◆ Problem to solve
Starting at the top of the listing, extract every line up to and including the one with "nearest column', 'post')". Pictures stay out of the copy.

◆ Data
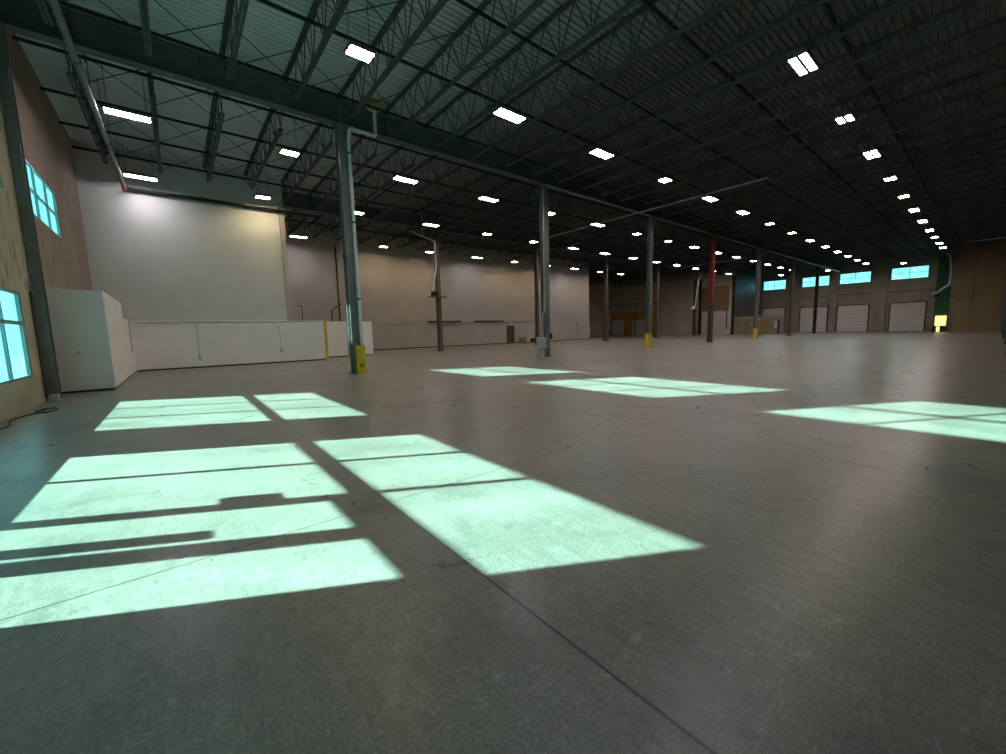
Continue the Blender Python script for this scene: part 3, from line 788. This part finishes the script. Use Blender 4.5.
# things above low partition / posts
t = thing('pipe_stand', 'dark upright bracket on flat plate above the low partition end', 'stand', (6.2, 27.9, 2.5))
MB().box(-.35,.75,-.12,.25,0,.05).build('plate', M['darkbar'], t)
MB().tube([(.12,0,.05),(.12,0,.95),(-.12,0,.95)], .03, 8).build('upright', M['darkbar'], t)
t = thing('wall_conduit', 'dark vertical conduit with bent branch on the long off-white wall', 'conduit')
MB().tube([(11.43,36.93,9.3),(11.43,36.93,2.6)], .05, 8).build('riser', M['darkpipe'], t)
MB().tube([(11.6,36.9,4.3),(10.75,36.9,3.7),(10.75,36.9,2.6)], .04, 8).build('branch', M['darkpipe'], t)
o = MB().box(7.32,7.46,26.9,27.04,0,2.5).build('yellow_post', M['yellow']); tag(o, 'slim yellow post at the end of the low white partition', 'post')
o = MB().box(9.05,9.25,27.9,28.05,0,2.45).build('white_post', M['boxgrey']); tag(o, 'white post seen just right of the nearest column', 'post')

# black cable on the floor by the window wall
pts = []
for k in range(60):
    a = k/59
    x = XL + .12 + .16*a + .10*sin(a*9); y = 11.2 + 2.9*a
    pts.append((x, y, .013))
for k in range(40):
    a = k/39*2*pi*1.3
    pts.append((XL+.42+.16*cos(a+2.5)-.02*k/39, 13.75+.40*sin(a+2.5)*(1-.2*k/39), .013+.012*(k/39)))
tag(MB().tube(pts, .013, 6).build('floor_cable', M['black']), 'black cable lying loosely on the floor below the lower window', 'cable')
# small outlet on white enclosure
o = MB().box(-2.45,-2.37,17.88,17.9,1.16,1.28).build('wall_outlet', M['white']); tag(o, 'small white outlet on the front of the white enclosure', 'outlet')
# conduit stub beside corner column
conduit([(XL+.05,15.95,2.9),(XL+.05,15.95,.1)], .03, 'browndoor', 'thin rusty pipe on the window wall beside the corner column')

# ------------------------------------------------------------------ light and world
sun = bpy.data.lights.new('sun', 'SUN'); sun.energy = 53; sun.angle = math.radians(.5); sun.color = (1.0, .97, .93)
so = bpy.data.objects.new('sun', sun); col.objects.link(so); so.location = (-40, 20, 30)
so.rotation_euler = SUNDIR.normalized().to_track_quat('-Z', 'Y').to_euler()

w = bpy.data.worlds.new('sky'); scene.world = w; w.use_nodes = True; nt = w.node_tree; nt.nodes.clear()
out = N(nt, 'ShaderNodeOutputWorld'); bg = N(nt, 'ShaderNodeBackground')
tc_ = N(nt, 'ShaderNodeTexCoord'); sp = N(nt, 'ShaderNodeSeparateXYZ'); nt.links.new(tc_.outputs['Generated'], sp.inputs[0])
cr = ramp(nt, sp.outputs[2], [(0.0, (.24,.42,.49)), (.25, (.19,.35,.43))])
nz = noise(nt, tc_.outputs['Generated'], 7, 5, .6)
cr = mixc(nt, math_(nt, 'MULTIPLY', nz, .35), cr, (.35,.7,.75))
nt.links.new(cr, bg.inputs[0]); bg.inputs[1].default_value = 3.6; nt.links.new(bg.outputs[0], out.inputs[0])

# window portals help Cycles sample the sky
for (a, b, c, d) in WINLOW[:1] + WINUP[:3] + [ENTRY]:
    l = bpy.data.lights.new('window_portal', 'AREA'); l.shape = 'RECTANGLE'; l.size = d-c; l.size_y = b-a
    l.cycles.is_portal = True
    o = bpy.data.objects.new('window_portal', l); col.objects.link(o); o.location = (XL-.35, (a+b)/2, (c+d)/2)
    o.rotation_euler = (0, -pi/2, 0)

# ------------------------------------------------------------------ camera
f, yaw, pitch, roll = 398.18, .889616, .117005, -.0249698
cam = bpy.data.cameras.new('camera'); co = bpy.data.objects.new('camera', cam); col.objects.link(co)
cam.sensor_width = 36; cam.lens = 36*f/1006; cam.clip_end = 400; cam.clip_start = .05
fw = Vector((cos(yaw)*cos(pitch), sin(yaw)*cos(pitch), -sin(pitch)))
r = Vector((sin(yaw), -cos(yaw), 0)); u = r.cross(fw)
r2 = r*cos(roll)+u*sin(roll); u2 = -r*sin(roll)+u*cos(roll)
mw = Matrix((( r2.x, u2.x, -fw.x, 0), (r2.y, u2.y, -fw.y, 0), (r2.z, u2.z, -fw.z, 1.6), (0,0,0,1)))
co.matrix_world = mw
scene.camera = co
scene.view_settings.view_transform = 'Standard'
scene.view_settings.look = 'None'
scene.view_settings.exposure = 0
scene.cycles.use_denoising = True
scene.cycles.max_bounces = 8; scene.cycles.diffuse_bounces = 5; scene.cycles.transparent_max_bounces = 12
scene.cycles.sample_clamp_indirect = 6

◆ Problem solution
Continue the Blender Python script for this scene: part 3, from line 788. This part finishes the script. Use Blender 4.5.
# things above low partition / posts
t = thing('pipe_stand', 'dark upright bracket on flat plate above the low partition end', 'stand', (6.2, 27.9, 2.5))
MB().box(-.35,.75,-.12,.25,0,.05).build('plate', M['darkbar'], t)
MB().tube([(.12,0,.05),(.12,0,.95),(-.12,0,.95)], .03, 8).build('upright', M['darkbar'], t)
t = thing('wall_conduit', 'dark vertical conduit with bent branch on the long off-white wall', 'conduit')
MB().tube([(11.43,36.93,9.3),(11.43,36.93,2.6)], .05, 8).build('riser', M['darkpipe'], t)
MB().tube([(11.6,36.9,4.3),(10.75,36.9,3.7),(10.75,36.9,2.6)], .04, 8).build('branch', M['darkpipe'], t)
o = MB().box(7.32,7.46,26.9,27.04,0,2.5).build('yellow_post', M['yellow']); tag(o, 'slim yellow post at the end of the low white partition', 'post')
o = MB().box(9.05,9.25,27.9,28.05,0,2.45).build('white_post', M['boxgrey']); tag(o, 'white post seen just right of the nearest column', 'post')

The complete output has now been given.